La femme, au sens large, se démultiplie au fil des pages de ce roman : elle est d’abord censurée par sa virginité et sa déshumanisation, puis elle se découvre derrière les figures que l’on perçoit comme masculines, et enfin elle s’insurge contre sa condition et son destin tracé. C’est en Gisela, la prostituée qui saura percer à jour la véritable nature d’Adrian, que se trouve le plus grand courage. En effet, lorsqu’elle décide, finalement, de tenir tête à son proxénète, un homme brutal et différent d’Adrian en tous points, sa récompense vient se loger dans son abdomen, sous forme de balle ovoïde. Il s’agit de la seule « défaite » d’un personnage féminin dans le roman: Manushe sort, par amour et avec brio mais non sans risques, de sa condition de vierge jurée; Adrian accepte sa vraie nature et l’assume pleinement; enfin Dirina, l’enfant que Manushe a eu, puis abandonné, à l’issu d’un viol, se lance à la conquête de son histoire et combat le déterminisme. Gisela est donc la seule à être contrainte à la défaite et ce malgré le fait qu’elle ait trouvé, en elle, la force de sortir de sa condition. C’est la mort, incarnée par la violence et la brutalité du monde réel, qui vient mettre fin à ses espoirs.
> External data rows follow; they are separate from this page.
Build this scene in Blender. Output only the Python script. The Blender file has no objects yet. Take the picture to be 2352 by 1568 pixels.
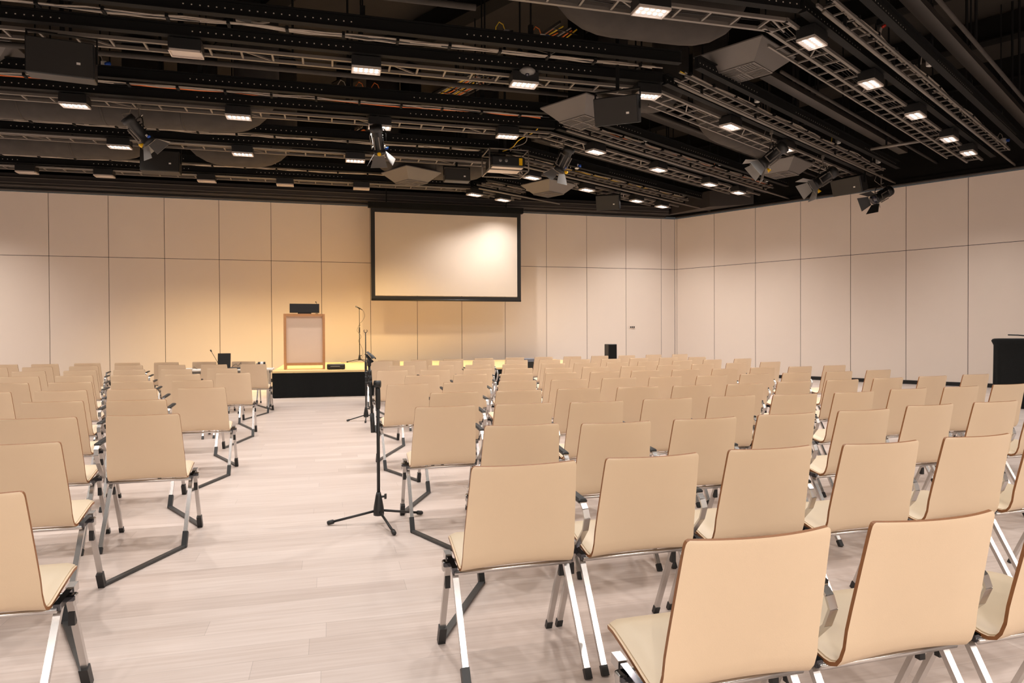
import bpy, math, random
from mathutils import Vector, Matrix
random.seed(4)
PI = math.pi
# ------------------------------------------------------------------ camera, world, exposure
F, CX, CY = 1573.0, 1176.0, 784.0
PITCH, ROLL, HC = 0.0105, -0.0045, 1.365
sc = bpy.context.scene
col = sc.collection

def ray(px, py):
    u = (px-CX)/F; v = -(py-CY)/F
    c, s = math.cos(ROLL), math.sin(ROLL)
    X = c*u - s*v; Z = s*u + c*v
    cp, sp = math.cos(PITCH), math.sin(PITCH)
    return Vector((X, cp + sp*Z, -sp + cp*Z))
r0 = ray(CX, CY); fwd = r0.normalized()
right = (ray(CX+F, CY)-r0).normalized(); up = (ray(CX, CY-F)-r0).normalized()
cam_d = bpy.data.cameras.new('camera'); cam = bpy.data.objects.new('camera', cam_d); col.objects.link(cam)
cam_d.sensor_width = 36.0; cam_d.lens = 36.0*F/2352.0; cam_d.clip_start = 0.05; cam_d.clip_end = 200
M4 = Matrix((right, up, -fwd)).transposed().to_4x4(); M4.translation = Vector((0, 0, HC))
cam.matrix_world = M4
sc.camera = cam
w = bpy.data.worlds.new('world'); sc.world = w; w.use_nodes = True
w.node_tree.nodes['Background'].inputs[0].default_value = (0.9, 0.85, 0.8, 1)
w.node_tree.nodes['Background'].inputs[1].default_value = 0.03
vs = sc.view_settings
vs.view_transform = 'Standard'; vs.look = 'None'; vs.gamma = 1.0; vs.use_curve_mapping = False
vs.exposure = 0.78

LED_POWER = 160.0      # watts of each ceiling fixture
LED_COL = (1.0, 0.93, 0.87)
STAGE_POWER = 430.0

# ------------------------------------------------------------------ room frame
CORN = Vector((5.552, 23.33)); AB = 0.2574; AR = -0.8036
dL = Vector((math.cos(AB), math.sin(AB))); nL = Vector((-math.sin(AB), math.cos(AB)))
AA = PI/2 + AR
dR = Vector((math.cos(AA), math.sin(AA))); nR = Vector((-math.sin(AA), math.cos(AA)))
dW = Vector((math.cos(AR), math.sin(AR)))          # along the right wall
ZT, ZS = 5.242, 3.543

def P(px, py, z):
    r = ray(px, py); t = (z-HC)/r.z
    return Vector((r.x*t, r.y*t, z))
def PD(px, py, d):
    r = ray(px, py); t = d/r.y
    return Vector((r.x*t, r.y*t, HC+r.z*t))
WN = CORN.dot(nL)
def PB(px, py, g):
    "point on the plane parallel to the back wall, g metres in front of it"
    r = ray(px, py); t = (WN-g)/(r.x*nL.x+r.y*nL.y)
    return Vector((r.x*t, r.y*t, HC+r.z*t))

# ------------------------------------------------------------------ materials
def mat(name, c, rough=0.5, metal=0.0, emit=None, estr=0.0, noise=0.0, nscale=20.0, bump=0.0, bscale=200.0, spec=0.5, coat=0.0):
    m = bpy.data.materials.new(name); m.use_nodes = True
    nt = m.node_tree; b = nt.nodes['Principled BSDF']
    b.inputs['Base Color'].default_value = (*c, 1); b.inputs['Roughness'].default_value = rough
    b.inputs['Metallic'].default_value = metal; b.inputs['Specular IOR Level'].default_value = spec
    if coat: b.inputs['Coat Weight'].default_value = coat
    if emit:
        b.inputs['Emission Color'].default_value = (*emit, 1); b.inputs['Emission Strength'].default_value = estr
    tc = nt.nodes.new('ShaderNodeTexCoord')
    if noise > 0:
        n = nt.nodes.new('ShaderNodeTexNoise'); n.inputs['Scale'].default_value = nscale; n.inputs['Detail'].default_value = 4
        nt.links.new(tc.outputs['Object'], n.inputs['Vector'])
        mx = nt.nodes.new('ShaderNodeMix'); mx.data_type = 'RGBA'
        mx.inputs['A'].default_value = (*[x*(1-noise) for x in c], 1); mx.inputs['B'].default_value = (*[min(1, x*(1+noise)) for x in c], 1)
        nt.links.new(n.outputs['Fac'], mx.inputs['Factor']); nt.links.new(mx.outputs['Result'], b.inputs['Base Color'])
    if bump > 0:
        n = nt.nodes.new('ShaderNodeTexNoise'); n.inputs['Scale'].default_value = bscale; n.inputs['Detail'].default_value = 3
        nt.links.new(tc.outputs['Object'], n.inputs['Vector'])
        bp = nt.nodes.new('ShaderNodeBump'); bp.inputs['Strength'].default_value = bump; bp.inputs['Distance'].default_value = 0.002
        nt.links.new(n.outputs['Fac'], bp.inputs['Height']); nt.links.new(bp.outputs['Normal'], b.inputs['Normal'])
    return m

M = {}
M['cream'] = mat('cream_laminate', (0.74, 0.572, 0.395), 0.42, noise=0.03, nscale=6, bump=0.12, bscale=350)
M['ply'] = mat('plywood_edge', (0.30, 0.125, 0.045), 0.5, noise=0.2, nscale=60)
M['leather'] = mat('cream_leather', (0.71, 0.585, 0.425), 0.38, noise=0.03, nscale=9, bump=0.2, bscale=500)
M['chrome'] = mat('chrome', (0.60, 0.575, 0.555), 0.27, 0.95, noise=0.02, nscale=4)
M['dchrome'] = mat('dark_chrome', (0.10, 0.10, 0.11), 0.12, 1.0, noise=0.05, nscale=5)
M['black'] = mat('black_plastic', (0.012, 0.012, 0.0125), 0.42, noise=0.2, nscale=30)
M['blackmat'] = mat('matt_black_steel', (0.008, 0.008, 0.008), 0.7, spec=.15, noise=0.2, nscale=10)
M['bar'] = mat('grey_black_bar', (0.035, 0.037, 0.038), 0.45, noise=0.15, nscale=15)
M['steel'] = mat('rig_steel', (0.182, 0.162, 0.143), 0.42, 0.35, noise=0.15, nscale=3)
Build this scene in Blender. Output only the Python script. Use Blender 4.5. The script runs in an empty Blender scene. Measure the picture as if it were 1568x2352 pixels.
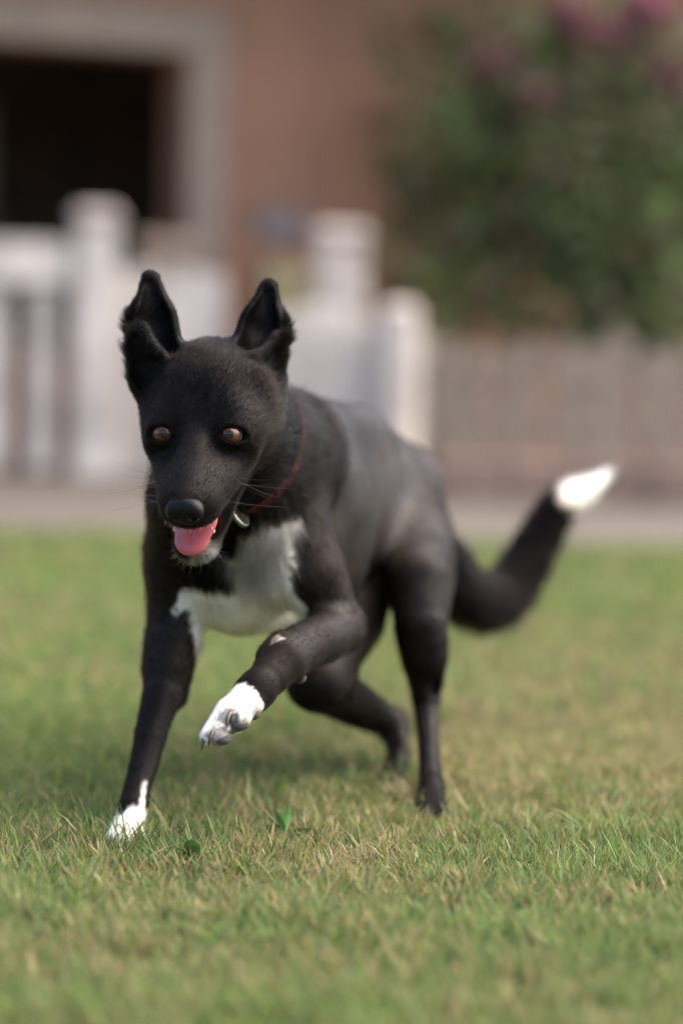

Emmanuelle Favier, à travers son roman, prend donc le parti suivant : sortir de sa condition miséreuse, pour une femme en situation de détresse, est avant tout un procédé intérieur – il s’agit de trouver, comme les rivières, le courage de réclamer ses droits et d’être impudente. Malheureusement, la cruauté de la réalité vient parfois mettre fin à cette quête d’émancipation, et la seule issue envisageable, pour les personnages de ce livre, reste la mort. Toutefois, Emmanuelle Favier achève son roman sur une touche d’espoir : il faut ne faut pas choisir la mort comme porte de sortie même si elle semble parfois être la plus « facile » ; c’est ce que prouve les retrouvailles d’Adrian et Manushe en fin de roman. Au contraire, il faut combattre le déterminisme et renoncer à l’abandon : c’est en « revenant des morts », qu’Adrian et Manushe ont, à deux, le courage d’être femme, comme si la seule manière de pouvoir choisir la définition de cette expression était d’être toutes ensemble et de la trouver en nous.